Leave out the pictures and repeat the data exactly.

====

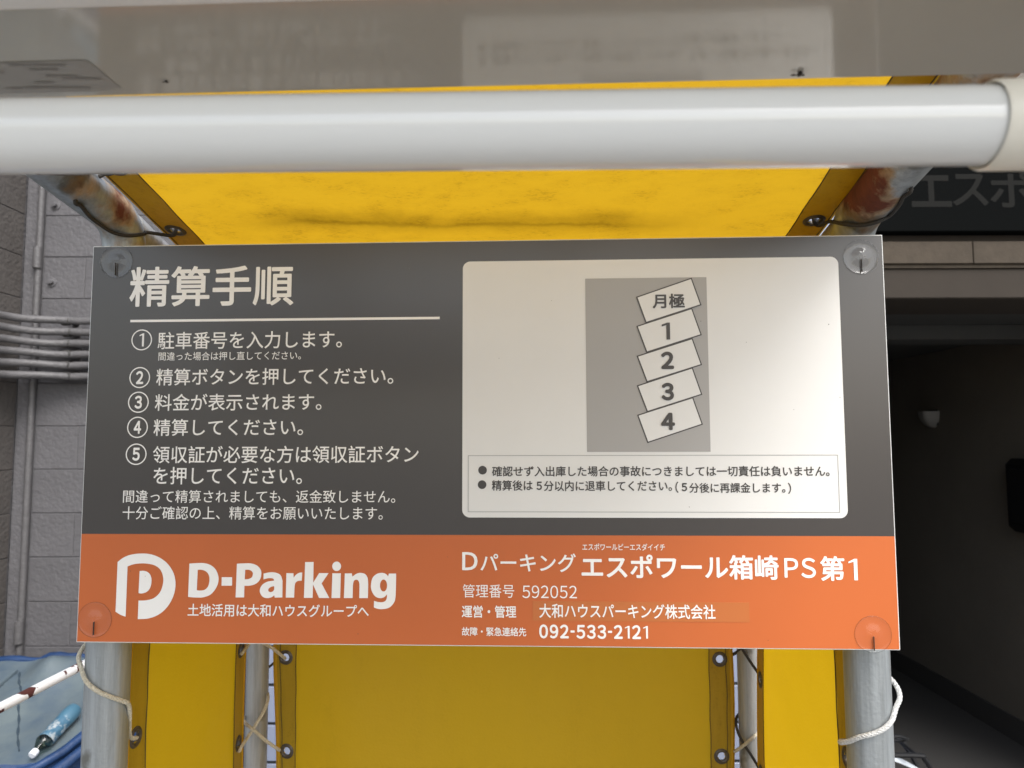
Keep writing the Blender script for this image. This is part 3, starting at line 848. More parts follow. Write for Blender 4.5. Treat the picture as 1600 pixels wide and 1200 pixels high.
# side panels: (b, c) planes
def side_fn(sgn):
    def f(b, c):
        a0 = -0.433 if sgn < 0 else 0.4305
        return (a0 + 0.004 * math.sin(b * 15 + c * 3 + sgn) + 0.003 * math.sin(c * 8 + b * 6), b, c)
    return f
SG = {}
for sgn, lab in ((-1, 'yellow side tarpaulin laced between the left front and rear posts'), (1, 'yellow side tarpaulin laced between the right front and rear posts')):
    f = side_fn(sgn)
    tp = thing('side_tarp', lab, 'tarpaulin', B(-0.447 if sgn < 0 else 0.44, 0.26, -1.2), 'side tarpaulins of the booth')
    f0, f1 = (0.085, 0.425) if sgn < 0 else (0.085, 0.438)
    # eyelets
    if sgn < 0:
        zr = [1020, 1168]; zr = [at(377, v, 1.196).z - ORG.z for v in zr]
        zf = [at(205, 1163, 0.885).z - ORG.z]
    else:
        zr = [at(1188, 1058, 1.20).z - ORG.z, at(1190, 1203, 1.20).z - ORG.z]
        zf = [at(1318, 1190, 0.86).z - ORG.z]
    d_ = zr[0] - zr[1]
    zr = [zr[0] + d_, zr[0], zr[1], zr[1] - d_]
    zf = [zf[0] + 2 * d_, zf[0] + d_, zf[0], zf[0] - d_]
    hs = [(f1 - 0.018, z) for z in zr] + [(f0 + 0.016, z) for z in zf]
    fin(sheet('p', '', f, f0, f1, -1.15, 0.19, 0.0045, hs), 'sheet', 'tarp', tp, smooth=True)
    ins = Vector((0.0016 * (-sgn), 0, 0))
    f2 = lambda b, c, f=f, ins=ins: tuple(Vector(f(b, c)) + ins)
    for e0, e1 in ((f0, f0 + 0.036), (f1 - 0.040, f1)):
        fin(sheet('p', '', f2, e0, e1, -1.15, 0.19, 0.0045, hs), 'hem', 'hem', tp, smooth=True)
    for s in (f0 + 0.036, f1 - 0.040):
        stitch(f2, s, -1.15, 0.15, tp, off=(0.0008 * (-sgn), 0, 0))
    for e0 in (f0, f1):
        bm = bmesh.new(); tube(bm, [B(*f(e0, -1.15 + 1.34 * k / 50)) for k in range(51)], 0.0035, 8); fin(bm, 'rolled_edge', 'tarp', tp, smooth=True)
    for s, t in hs:
        grommet(f, s, t, tp)
    SG[sgn] = (f, f0, f1, zr, zf)

# roof panel: (a, b)
def roof_fn(a, b):
    k = max(0.0, 1 - (a / 0.42) ** 2)
    sag = -0.005 * k + 0.0015 * math.sin(a * 25) * (1 - k) + 0.001 * math.sin(a * 8 + b * 11)
    return (a, b, roofZ(b) + 0.006 + sag)
rt = thing('roof_tarp', 'sunlit yellow roof tarpaulin stretched over the booth', 'tarpaulin', B(0, -0.05, roofZ(-0.05)))
# eyelets on the roof hem
ga = []
RLs, RRs = -0.425, 0.395
def roof_hit(u, v):
    d = ray(u, v); o = Vector((0, 0, EYE)); best = None
    for i in range(2000):
        t = 0.3 + i * 0.0006
        p = o + d * t - ORG
        a = p.x * CY + p.y * SY; b = -p.x * SY + p.y * CY
        if p.z > roofZ(b) + 0.006: return a, b
    return 0, 0
e1 = roof_hit(275, 357); e2 = roof_hit(178, 262); e3 = roof_hit(1272, 340)
RLs = e1[0] - 0.020; RRs = e3[0] + 0.020
rh = [(RLs + 0.02, e1[1]), (RLs + 0.02, e2[1]), (RLs + 0.02, 2 * e2[1] - e1[1]), (RLs + 0.02, e1[1] + 0.18), (RRs - 0.02, e3[1]), (RRs - 0.02, e3[1] - (e1[1] - e2[1]) * 1.02), (RRs - 0.02, e3[1] + 0.18)]
fin(sheet('p', '', roof_fn, RLs, RRs, -0.84, 0.50, 0.0045, rh), 'sheet', 'roof', rt, smooth=True)
f2 = lambda a, b: tuple(Vector(roof_fn(a, b)) + Vector((0, 0, -0.0016)))
for lo_, hi_ in ((RLs, RLs + 0.042), (RRs - 0.042, RRs)):
    fin(sheet('p', '', f2, lo_, hi_, -0.84, 0.50, 0.0045, rh), 'hem', 'hem', rt, smooth=True)
for s in (RLs + 0.042, RRs - 0.042, RLs + 0.004, RRs - 0.004):
    stitch(f2, s, -0.83, 0.49, rt, off=(0, 0, -0.0008))
RG = [grommet(roof_fn, s, t, rt) for s, t in rh]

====

● Expected answer
Keep writing the Blender script for this image. This is part 3, starting at line 848. More parts follow. Write for Blender 4.5. Treat the picture as 1600 pixels wide and 1200 pixels high.
# side panels: (b, c) planes
def side_fn(sgn):
    def f(b, c):
        a0 = -0.433 if sgn < 0 else 0.4305
        return (a0 + 0.004 * math.sin(b * 15 + c * 3 + sgn) + 0.003 * math.sin(c * 8 + b * 6), b, c)
    return f
SG = {}
for sgn, lab in ((-1, 'yellow side tarpaulin laced between the left front and rear posts'), (1, 'yellow side tarpaulin laced between the right front and rear posts')):
    f = side_fn(sgn)
    tp = thing('side_tarp', lab, 'tarpaulin', B(-0.447 if sgn < 0 else 0.44, 0.26, -1.2), 'side tarpaulins of the booth')
    f0, f1 = (0.085, 0.425) if sgn < 0 else (0.085, 0.438)
    # eyelets
    if sgn < 0:
        zr = [1020, 1168]; zr = [at(377, v, 1.196).z - ORG.z for v in zr]
        zf = [at(205, 1163, 0.885).z - ORG.z]
    else:
        zr = [at(1188, 1058, 1.20).z - ORG.z, at(1190, 1203, 1.20).z - ORG.z]
        zf = [at(1318, 1190, 0.86).z - ORG.z]
    d_ = zr[0] - zr[1]
    zr = [zr[0] + d_, zr[0], zr[1], zr[1] - d_]
    zf = [zf[0] + 2 * d_, zf[0] + d_, zf[0], zf[0] - d_]
    hs = [(f1 - 0.018, z) for z in zr] + [(f0 + 0.016, z) for z in zf]
    fin(sheet('p', '', f, f0, f1, -1.15, 0.19, 0.0045, hs), 'sheet', 'tarp', tp, smooth=True)
    ins = Vector((0.0016 * (-sgn), 0, 0))
    f2 = lambda b, c, f=f, ins=ins: tuple(Vector(f(b, c)) + ins)
    for e0, e1 in ((f0, f0 + 0.036), (f1 - 0.040, f1)):
        fin(sheet('p', '', f2, e0, e1, -1.15, 0.19, 0.0045, hs), 'hem', 'hem', tp, smooth=True)
    for s in (f0 + 0.036, f1 - 0.040):
        stitch(f2, s, -1.15, 0.15, tp, off=(0.0008 * (-sgn), 0, 0))
    for e0 in (f0, f1):
        bm = bmesh.new(); tube(bm, [B(*f(e0, -1.15 + 1.34 * k / 50)) for k in range(51)], 0.0035, 8); fin(bm, 'rolled_edge', 'tarp', tp, smooth=True)
    for s, t in hs:
        grommet(f, s, t, tp)
    SG[sgn] = (f, f0, f1, zr, zf)

# roof panel: (a, b)
def roof_fn(a, b):
    k = max(0.0, 1 - (a / 0.42) ** 2)
    sag = -0.005 * k + 0.0015 * math.sin(a * 25) * (1 - k) + 0.001 * math.sin(a * 8 + b * 11)
    return (a, b, roofZ(b) + 0.006 + sag)
rt = thing('roof_tarp', 'sunlit yellow roof tarpaulin stretched over the booth', 'tarpaulin', B(0, -0.05, roofZ(-0.05)))
# eyelets on the roof hem
ga = []
RLs, RRs = -0.425, 0.395
def roof_hit(u, v):
    d = ray(u, v); o = Vector((0, 0, EYE)); best = None
    for i in range(2000):
        t = 0.3 + i * 0.0006
        p = o + d * t - ORG
        a = p.x * CY + p.y * SY; b = -p.x * SY + p.y * CY
        if p.z > roofZ(b) + 0.006: return a, b
    return 0, 0
e1 = roof_hit(275, 357); e2 = roof_hit(178, 262); e3 = roof_hit(1272, 340)
RLs = e1[0] - 0.020; RRs = e3[0] + 0.020
rh = [(RLs + 0.02, e1[1]), (RLs + 0.02, e2[1]), (RLs + 0.02, 2 * e2[1] - e1[1]), (RLs + 0.02, e1[1] + 0.18), (RRs - 0.02, e3[1]), (RRs - 0.02, e3[1] - (e1[1] - e2[1]) * 1.02), (RRs - 0.02, e3[1] + 0.18)]
fin(sheet('p', '', roof_fn, RLs, RRs, -0.84, 0.50, 0.0045, rh), 'sheet', 'roof', rt, smooth=True)
f2 = lambda a, b: tuple(Vector(roof_fn(a, b)) + Vector((0, 0, -0.0016)))
for lo_, hi_ in ((RLs, RLs + 0.042), (RRs - 0.042, RRs)):
    fin(sheet('p', '', f2, lo_, hi_, -0.84, 0.50, 0.0045, rh), 'hem', 'hem', rt, smooth=True)
for s in (RLs + 0.042, RRs - 0.042, RLs + 0.004, RRs - 0.004):
    stitch(f2, s, -0.83, 0.49, rt, off=(0, 0, -0.0008))
RG = [grommet(roof_fn, s, t, rt) for s, t in rh]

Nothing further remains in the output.